Die Zeremonie verband die Rituale eines Staatsaktes mit christlichen Traditionen und Bräuchen von Mandelas Thembu-Stamm, der zum Volk der Xhosa zählt. Zu Beginn wurde die südafrikanische Nationalhymne gesungen, der Bischof der methodistischen Kirche im Südlichen Afrika, Ziphozihle Siwa, hielt eine kurze Predigt. Mandela war bei seiner Einschulung methodistisch getauft worden.

Außerdem trat ein traditioneller Lobsänger auf, der "Imbongi" Zolani Mkiva. Zahlreiche Rituale sollten dem Geist des Verstorbenen laut traditionellem Glauben den Übergang in die Welt der Ahnen erleichtern. In den frühen Morgenstunden war ein Ochse geschlachtet worden, Mandelas Leichnam wurde in ein Leoparden-Fell gehüllt, die Familie hatte die ganze Nacht an seiner Seite gewacht. Die Beisetzung musste laut Tradition in den Mittagsstunden stattfinden, wenn die Sonne im Zenit steht.
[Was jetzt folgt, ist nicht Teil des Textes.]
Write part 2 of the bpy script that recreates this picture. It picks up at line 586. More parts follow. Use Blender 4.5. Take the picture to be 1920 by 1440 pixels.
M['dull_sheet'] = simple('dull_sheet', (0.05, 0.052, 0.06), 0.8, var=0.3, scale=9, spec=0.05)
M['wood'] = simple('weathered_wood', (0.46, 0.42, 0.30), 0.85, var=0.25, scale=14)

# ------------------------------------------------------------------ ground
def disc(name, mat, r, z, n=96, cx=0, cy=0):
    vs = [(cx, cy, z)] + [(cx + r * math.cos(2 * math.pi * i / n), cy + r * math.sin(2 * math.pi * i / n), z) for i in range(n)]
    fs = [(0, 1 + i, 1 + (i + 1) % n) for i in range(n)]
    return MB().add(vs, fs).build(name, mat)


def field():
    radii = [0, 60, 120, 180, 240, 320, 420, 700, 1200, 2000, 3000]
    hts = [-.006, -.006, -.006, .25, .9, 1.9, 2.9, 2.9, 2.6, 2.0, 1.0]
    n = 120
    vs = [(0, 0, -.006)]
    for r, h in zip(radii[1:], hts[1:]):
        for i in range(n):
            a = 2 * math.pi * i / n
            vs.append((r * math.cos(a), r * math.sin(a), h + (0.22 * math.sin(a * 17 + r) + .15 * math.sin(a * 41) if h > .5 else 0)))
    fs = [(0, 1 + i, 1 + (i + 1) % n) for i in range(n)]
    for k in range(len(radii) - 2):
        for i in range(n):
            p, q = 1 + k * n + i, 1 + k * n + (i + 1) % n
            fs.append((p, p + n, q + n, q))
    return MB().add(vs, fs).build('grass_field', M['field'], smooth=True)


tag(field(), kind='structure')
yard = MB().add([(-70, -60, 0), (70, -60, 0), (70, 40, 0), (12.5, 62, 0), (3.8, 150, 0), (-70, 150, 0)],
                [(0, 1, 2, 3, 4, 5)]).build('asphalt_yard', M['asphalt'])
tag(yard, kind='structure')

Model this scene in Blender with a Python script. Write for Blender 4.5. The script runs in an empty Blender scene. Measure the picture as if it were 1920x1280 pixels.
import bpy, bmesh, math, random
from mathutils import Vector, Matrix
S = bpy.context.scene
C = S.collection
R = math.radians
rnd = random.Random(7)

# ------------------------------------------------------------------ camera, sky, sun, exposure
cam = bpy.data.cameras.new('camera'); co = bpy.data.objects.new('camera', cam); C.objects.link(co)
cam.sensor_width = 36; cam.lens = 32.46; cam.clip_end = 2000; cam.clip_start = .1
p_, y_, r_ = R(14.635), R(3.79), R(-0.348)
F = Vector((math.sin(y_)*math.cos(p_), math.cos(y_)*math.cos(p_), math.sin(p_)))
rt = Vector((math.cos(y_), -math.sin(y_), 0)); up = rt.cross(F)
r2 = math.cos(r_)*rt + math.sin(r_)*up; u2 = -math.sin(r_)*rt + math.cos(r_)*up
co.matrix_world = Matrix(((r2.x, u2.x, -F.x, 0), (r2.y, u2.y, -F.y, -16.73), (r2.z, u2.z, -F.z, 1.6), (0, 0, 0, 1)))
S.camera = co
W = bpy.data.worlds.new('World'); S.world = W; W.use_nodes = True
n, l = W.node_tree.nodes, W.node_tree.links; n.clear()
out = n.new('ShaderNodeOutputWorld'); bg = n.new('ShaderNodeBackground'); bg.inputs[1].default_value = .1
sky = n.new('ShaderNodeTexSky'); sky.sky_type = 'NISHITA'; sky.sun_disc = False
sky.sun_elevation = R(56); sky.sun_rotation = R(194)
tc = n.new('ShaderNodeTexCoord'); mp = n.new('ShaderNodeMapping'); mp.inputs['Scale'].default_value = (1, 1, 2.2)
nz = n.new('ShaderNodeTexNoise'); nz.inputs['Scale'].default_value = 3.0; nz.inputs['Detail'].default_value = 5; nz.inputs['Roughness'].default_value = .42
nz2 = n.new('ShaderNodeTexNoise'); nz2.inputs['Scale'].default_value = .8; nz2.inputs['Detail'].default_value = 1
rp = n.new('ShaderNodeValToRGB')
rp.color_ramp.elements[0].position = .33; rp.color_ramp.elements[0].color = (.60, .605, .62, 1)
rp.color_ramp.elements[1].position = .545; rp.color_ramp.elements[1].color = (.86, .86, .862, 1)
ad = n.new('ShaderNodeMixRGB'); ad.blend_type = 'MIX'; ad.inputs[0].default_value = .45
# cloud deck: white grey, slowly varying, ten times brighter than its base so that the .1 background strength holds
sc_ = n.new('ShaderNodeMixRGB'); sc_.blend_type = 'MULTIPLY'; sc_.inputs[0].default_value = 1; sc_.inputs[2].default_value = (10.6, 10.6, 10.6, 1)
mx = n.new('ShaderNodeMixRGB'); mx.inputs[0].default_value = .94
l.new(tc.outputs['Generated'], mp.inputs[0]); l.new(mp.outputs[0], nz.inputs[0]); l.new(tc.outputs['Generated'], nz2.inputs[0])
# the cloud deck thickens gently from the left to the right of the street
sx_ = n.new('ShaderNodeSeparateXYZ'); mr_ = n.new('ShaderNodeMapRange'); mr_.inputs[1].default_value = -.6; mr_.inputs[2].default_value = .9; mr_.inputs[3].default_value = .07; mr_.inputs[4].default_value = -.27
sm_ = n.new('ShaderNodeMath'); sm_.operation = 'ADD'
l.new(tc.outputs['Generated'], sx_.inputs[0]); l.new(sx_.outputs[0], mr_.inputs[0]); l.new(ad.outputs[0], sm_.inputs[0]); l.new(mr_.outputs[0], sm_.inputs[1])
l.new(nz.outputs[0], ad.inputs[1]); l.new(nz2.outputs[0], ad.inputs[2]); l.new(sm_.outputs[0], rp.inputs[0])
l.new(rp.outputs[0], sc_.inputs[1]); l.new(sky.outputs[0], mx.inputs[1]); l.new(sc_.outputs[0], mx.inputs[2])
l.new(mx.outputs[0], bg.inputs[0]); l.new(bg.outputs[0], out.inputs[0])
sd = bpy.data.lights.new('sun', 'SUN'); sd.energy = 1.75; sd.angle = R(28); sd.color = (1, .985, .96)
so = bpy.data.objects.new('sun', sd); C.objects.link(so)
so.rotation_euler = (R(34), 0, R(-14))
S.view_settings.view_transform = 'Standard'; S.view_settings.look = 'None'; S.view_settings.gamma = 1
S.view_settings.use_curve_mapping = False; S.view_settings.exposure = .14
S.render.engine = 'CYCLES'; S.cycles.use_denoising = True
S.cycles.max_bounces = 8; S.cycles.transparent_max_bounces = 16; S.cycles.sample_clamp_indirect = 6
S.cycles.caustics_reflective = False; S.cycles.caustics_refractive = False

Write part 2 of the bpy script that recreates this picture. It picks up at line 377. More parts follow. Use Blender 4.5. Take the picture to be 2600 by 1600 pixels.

Konflikte standen im Hintergrund

Nach dem Staatsakt, der erst mit etwa einer Stunde Verspätung zu Ende ging, wurde der Sarg gegen 12 Uhr Ortszeit in einer Prozession einen Hügel hinauf zur Grabstätte gebracht. An der Beisetzung Mandelas nahmen nur noch etwa 450 Trauergäste teil. Neben Familienangehörigen waren darunter auch ehemalige und amtierende Staatsoberhäupter, traditionelle und religiöse Anführer.

Auch der emeritierte anglikanische Erzbischof Desmond Tutu war entgegen einer früheren Absage gekommen, nachdem die Regierung ihn ausdrücklich eingeladen hatte. Tutu ist ein scharfer Kritiker von Präsident Zuma und der derzeitigen ANC-Parteispitze. Doch an diesem Tag standen die Konflikte im Hintergrund.